Stated goal: Keep only those lines of the records that include the string "script".

Exercise input:
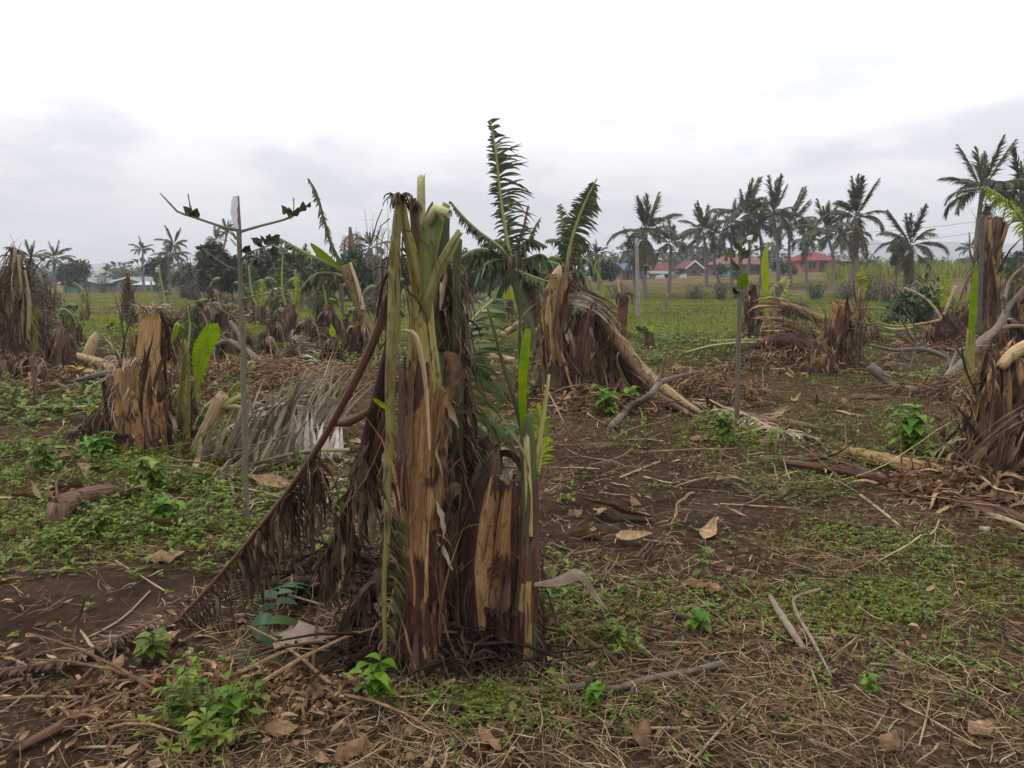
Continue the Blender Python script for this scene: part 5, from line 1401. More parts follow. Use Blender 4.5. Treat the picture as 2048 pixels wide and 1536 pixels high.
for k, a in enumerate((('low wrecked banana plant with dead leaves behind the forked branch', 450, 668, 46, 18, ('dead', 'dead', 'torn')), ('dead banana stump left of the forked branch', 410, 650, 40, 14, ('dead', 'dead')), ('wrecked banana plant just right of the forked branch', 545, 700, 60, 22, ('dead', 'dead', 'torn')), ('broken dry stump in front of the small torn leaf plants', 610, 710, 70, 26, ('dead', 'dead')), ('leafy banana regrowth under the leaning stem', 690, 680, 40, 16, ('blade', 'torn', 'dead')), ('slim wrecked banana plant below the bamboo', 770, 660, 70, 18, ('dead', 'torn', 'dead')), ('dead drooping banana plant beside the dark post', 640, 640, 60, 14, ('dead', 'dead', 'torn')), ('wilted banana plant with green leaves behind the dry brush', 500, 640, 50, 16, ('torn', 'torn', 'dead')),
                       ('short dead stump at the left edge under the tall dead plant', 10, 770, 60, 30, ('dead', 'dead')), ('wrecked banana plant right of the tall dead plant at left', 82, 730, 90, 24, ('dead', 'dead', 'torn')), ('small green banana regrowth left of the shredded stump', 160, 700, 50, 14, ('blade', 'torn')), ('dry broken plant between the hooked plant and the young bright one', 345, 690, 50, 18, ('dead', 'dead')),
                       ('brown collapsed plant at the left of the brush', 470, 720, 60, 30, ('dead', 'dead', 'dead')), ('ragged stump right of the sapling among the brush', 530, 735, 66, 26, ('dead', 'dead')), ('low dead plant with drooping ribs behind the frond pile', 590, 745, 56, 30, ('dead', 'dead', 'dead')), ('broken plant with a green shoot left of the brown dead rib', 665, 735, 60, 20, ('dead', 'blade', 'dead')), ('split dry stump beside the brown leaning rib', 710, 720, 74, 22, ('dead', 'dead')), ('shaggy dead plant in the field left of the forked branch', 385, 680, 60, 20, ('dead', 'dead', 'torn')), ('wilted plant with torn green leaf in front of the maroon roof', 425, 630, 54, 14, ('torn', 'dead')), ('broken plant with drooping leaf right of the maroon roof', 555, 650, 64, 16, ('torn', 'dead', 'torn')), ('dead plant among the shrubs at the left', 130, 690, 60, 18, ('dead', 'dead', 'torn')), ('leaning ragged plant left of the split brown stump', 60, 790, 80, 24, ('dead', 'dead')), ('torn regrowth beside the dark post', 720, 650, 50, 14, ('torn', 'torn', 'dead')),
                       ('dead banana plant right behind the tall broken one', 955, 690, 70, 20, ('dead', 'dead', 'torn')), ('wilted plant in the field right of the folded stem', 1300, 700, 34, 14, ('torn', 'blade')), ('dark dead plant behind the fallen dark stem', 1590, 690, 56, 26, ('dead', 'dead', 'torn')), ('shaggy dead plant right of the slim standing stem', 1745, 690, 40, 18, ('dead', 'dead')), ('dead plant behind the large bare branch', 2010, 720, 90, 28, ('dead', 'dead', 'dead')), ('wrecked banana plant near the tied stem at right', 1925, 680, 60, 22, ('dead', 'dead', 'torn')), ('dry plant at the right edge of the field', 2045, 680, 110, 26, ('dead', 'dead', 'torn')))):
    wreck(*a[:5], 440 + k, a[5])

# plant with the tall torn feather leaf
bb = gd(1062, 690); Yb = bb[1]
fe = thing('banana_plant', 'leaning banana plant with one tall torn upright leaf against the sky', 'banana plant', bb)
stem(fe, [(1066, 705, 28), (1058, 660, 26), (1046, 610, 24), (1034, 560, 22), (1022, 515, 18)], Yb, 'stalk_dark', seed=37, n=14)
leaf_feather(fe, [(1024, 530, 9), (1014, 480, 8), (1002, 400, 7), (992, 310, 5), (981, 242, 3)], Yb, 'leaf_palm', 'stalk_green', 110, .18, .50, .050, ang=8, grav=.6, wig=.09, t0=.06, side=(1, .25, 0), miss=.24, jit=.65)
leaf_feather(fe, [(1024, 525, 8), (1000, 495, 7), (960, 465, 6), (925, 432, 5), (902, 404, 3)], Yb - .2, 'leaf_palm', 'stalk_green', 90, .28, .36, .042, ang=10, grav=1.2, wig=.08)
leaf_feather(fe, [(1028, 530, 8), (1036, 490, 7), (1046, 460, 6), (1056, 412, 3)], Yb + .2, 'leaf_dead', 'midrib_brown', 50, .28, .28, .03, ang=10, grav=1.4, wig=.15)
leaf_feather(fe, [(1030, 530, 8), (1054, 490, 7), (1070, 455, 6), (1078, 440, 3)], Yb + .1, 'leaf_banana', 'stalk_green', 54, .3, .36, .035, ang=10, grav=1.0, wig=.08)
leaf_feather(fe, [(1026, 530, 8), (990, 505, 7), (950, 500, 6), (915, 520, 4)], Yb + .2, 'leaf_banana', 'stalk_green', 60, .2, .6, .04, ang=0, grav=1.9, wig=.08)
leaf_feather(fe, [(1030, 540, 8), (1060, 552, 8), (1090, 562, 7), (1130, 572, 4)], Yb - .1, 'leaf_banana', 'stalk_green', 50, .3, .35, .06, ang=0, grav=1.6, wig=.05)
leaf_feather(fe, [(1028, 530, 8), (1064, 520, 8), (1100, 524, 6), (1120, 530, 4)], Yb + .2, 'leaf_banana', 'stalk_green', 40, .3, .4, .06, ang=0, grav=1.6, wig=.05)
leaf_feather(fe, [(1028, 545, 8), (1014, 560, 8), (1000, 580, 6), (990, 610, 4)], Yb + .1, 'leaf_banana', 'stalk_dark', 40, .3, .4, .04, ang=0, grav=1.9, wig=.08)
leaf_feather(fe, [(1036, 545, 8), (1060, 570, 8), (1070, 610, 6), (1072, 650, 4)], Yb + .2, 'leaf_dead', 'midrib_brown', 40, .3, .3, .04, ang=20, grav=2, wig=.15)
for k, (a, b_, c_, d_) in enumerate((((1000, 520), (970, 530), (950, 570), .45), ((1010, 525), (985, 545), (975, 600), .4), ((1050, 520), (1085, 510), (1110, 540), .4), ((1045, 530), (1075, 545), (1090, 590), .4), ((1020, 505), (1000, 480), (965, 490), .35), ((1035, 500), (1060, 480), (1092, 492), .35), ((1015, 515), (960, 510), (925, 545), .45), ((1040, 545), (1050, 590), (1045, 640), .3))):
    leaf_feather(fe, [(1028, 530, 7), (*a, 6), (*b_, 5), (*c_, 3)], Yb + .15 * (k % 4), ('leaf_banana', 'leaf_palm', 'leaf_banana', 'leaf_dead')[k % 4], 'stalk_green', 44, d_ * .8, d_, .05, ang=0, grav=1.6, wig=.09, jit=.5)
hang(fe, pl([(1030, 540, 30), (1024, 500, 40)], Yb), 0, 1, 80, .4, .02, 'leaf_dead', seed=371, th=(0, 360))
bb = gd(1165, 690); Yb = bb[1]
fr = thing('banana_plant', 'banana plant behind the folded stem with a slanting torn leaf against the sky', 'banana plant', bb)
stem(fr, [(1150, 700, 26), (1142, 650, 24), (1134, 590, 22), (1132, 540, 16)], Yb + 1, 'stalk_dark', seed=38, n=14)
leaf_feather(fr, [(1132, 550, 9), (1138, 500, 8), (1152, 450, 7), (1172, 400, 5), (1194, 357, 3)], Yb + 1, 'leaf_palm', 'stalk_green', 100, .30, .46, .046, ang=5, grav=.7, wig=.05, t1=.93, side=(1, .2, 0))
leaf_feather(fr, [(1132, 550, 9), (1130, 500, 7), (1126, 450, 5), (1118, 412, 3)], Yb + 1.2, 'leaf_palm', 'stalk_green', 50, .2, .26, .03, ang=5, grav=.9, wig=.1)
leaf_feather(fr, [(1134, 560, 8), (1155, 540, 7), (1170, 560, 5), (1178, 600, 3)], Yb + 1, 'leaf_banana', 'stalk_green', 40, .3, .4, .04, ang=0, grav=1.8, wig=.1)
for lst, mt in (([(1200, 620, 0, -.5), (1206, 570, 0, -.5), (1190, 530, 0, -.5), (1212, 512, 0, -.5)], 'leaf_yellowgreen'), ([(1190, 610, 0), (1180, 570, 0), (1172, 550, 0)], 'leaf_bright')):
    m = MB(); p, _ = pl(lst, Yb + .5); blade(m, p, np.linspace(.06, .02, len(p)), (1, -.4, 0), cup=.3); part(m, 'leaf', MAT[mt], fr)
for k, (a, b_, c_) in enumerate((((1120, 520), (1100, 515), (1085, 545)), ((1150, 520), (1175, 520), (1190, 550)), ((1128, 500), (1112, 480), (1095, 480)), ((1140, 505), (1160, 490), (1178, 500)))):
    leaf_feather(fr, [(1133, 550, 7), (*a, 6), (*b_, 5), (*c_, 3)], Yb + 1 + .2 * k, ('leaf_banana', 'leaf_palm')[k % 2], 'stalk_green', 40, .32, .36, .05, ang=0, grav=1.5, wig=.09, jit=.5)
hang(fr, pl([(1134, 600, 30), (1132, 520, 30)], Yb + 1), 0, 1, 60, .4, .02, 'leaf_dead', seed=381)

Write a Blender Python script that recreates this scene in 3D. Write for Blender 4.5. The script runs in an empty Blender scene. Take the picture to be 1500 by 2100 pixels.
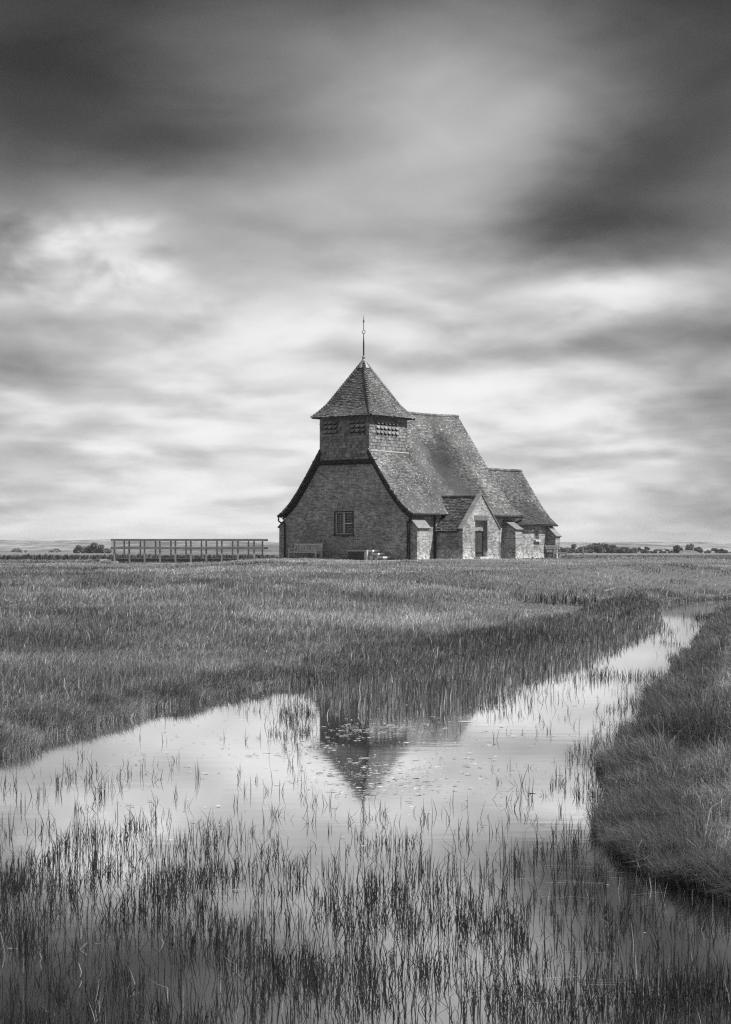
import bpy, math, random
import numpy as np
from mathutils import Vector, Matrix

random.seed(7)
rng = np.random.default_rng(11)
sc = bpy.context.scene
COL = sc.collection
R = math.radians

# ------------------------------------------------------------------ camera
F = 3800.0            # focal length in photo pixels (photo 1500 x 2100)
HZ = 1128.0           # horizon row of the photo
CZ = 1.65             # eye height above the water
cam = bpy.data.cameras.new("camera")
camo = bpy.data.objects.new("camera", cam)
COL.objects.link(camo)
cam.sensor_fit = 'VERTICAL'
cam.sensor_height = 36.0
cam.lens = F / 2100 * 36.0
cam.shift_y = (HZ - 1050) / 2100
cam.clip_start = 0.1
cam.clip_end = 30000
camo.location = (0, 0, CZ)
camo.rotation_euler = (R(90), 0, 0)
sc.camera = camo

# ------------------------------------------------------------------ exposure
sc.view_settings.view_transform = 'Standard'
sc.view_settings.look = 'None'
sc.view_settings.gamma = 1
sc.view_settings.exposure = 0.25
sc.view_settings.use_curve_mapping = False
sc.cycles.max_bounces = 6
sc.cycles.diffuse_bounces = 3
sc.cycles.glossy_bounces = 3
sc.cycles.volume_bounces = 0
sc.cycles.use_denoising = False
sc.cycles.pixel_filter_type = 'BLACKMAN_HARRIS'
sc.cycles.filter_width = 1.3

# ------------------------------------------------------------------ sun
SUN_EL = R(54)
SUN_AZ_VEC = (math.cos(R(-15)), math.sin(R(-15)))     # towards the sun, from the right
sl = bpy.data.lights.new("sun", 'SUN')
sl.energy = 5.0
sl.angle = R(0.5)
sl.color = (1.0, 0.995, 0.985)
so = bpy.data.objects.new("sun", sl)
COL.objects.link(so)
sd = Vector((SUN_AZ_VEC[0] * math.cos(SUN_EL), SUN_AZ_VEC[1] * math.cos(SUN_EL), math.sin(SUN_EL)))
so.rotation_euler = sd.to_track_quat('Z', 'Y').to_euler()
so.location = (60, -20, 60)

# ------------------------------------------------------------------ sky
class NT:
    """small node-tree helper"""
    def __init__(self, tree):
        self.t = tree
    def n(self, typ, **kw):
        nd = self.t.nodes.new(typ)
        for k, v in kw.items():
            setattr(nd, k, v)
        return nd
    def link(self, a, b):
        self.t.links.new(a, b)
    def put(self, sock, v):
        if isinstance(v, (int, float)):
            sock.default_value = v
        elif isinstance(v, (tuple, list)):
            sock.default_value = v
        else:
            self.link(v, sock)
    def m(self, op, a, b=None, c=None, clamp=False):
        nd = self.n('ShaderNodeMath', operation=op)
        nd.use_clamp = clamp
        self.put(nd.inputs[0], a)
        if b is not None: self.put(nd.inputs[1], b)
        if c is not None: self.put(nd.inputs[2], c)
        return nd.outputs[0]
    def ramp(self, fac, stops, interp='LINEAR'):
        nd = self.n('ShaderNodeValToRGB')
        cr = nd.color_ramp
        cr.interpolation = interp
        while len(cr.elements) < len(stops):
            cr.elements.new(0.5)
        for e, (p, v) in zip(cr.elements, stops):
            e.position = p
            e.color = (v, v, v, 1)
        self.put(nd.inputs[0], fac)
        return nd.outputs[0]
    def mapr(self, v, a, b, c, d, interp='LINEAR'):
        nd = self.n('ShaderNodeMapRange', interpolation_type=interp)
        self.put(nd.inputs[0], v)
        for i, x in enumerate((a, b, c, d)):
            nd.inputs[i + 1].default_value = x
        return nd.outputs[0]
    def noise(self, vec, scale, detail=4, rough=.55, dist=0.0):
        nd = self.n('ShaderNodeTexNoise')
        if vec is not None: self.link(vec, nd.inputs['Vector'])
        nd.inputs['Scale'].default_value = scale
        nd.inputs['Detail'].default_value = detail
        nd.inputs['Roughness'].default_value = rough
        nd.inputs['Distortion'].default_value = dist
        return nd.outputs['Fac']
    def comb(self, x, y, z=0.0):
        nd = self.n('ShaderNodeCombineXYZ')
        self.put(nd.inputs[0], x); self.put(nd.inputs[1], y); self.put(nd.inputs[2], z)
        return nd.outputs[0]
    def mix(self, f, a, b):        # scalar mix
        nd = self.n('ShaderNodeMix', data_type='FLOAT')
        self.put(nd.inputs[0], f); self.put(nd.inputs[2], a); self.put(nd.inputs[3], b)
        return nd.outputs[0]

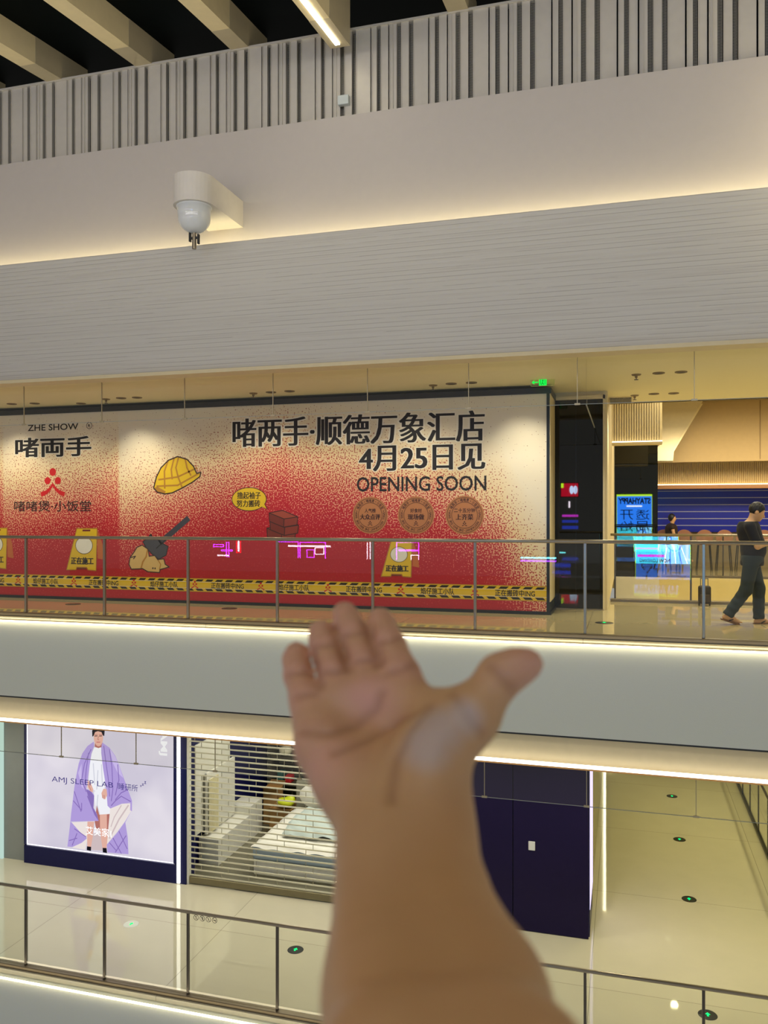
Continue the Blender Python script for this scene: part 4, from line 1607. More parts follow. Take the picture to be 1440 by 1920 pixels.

The output:
Continue the Blender Python script for this scene: part 5, from line 1401. More parts follow. Use Blender 4.5. Treat the picture as 2048 pixels wide and 1536 pixels high.
Write a Blender Python script that recreates this scene in 3D. Write for Blender 4.5. The script runs in an empty Blender scene. Take the picture to be 1500 by 2100 pixels.
Continue the Blender Python script for this scene: part 4, from line 1607. More parts follow. Take the picture to be 1440 by 1920 pixels.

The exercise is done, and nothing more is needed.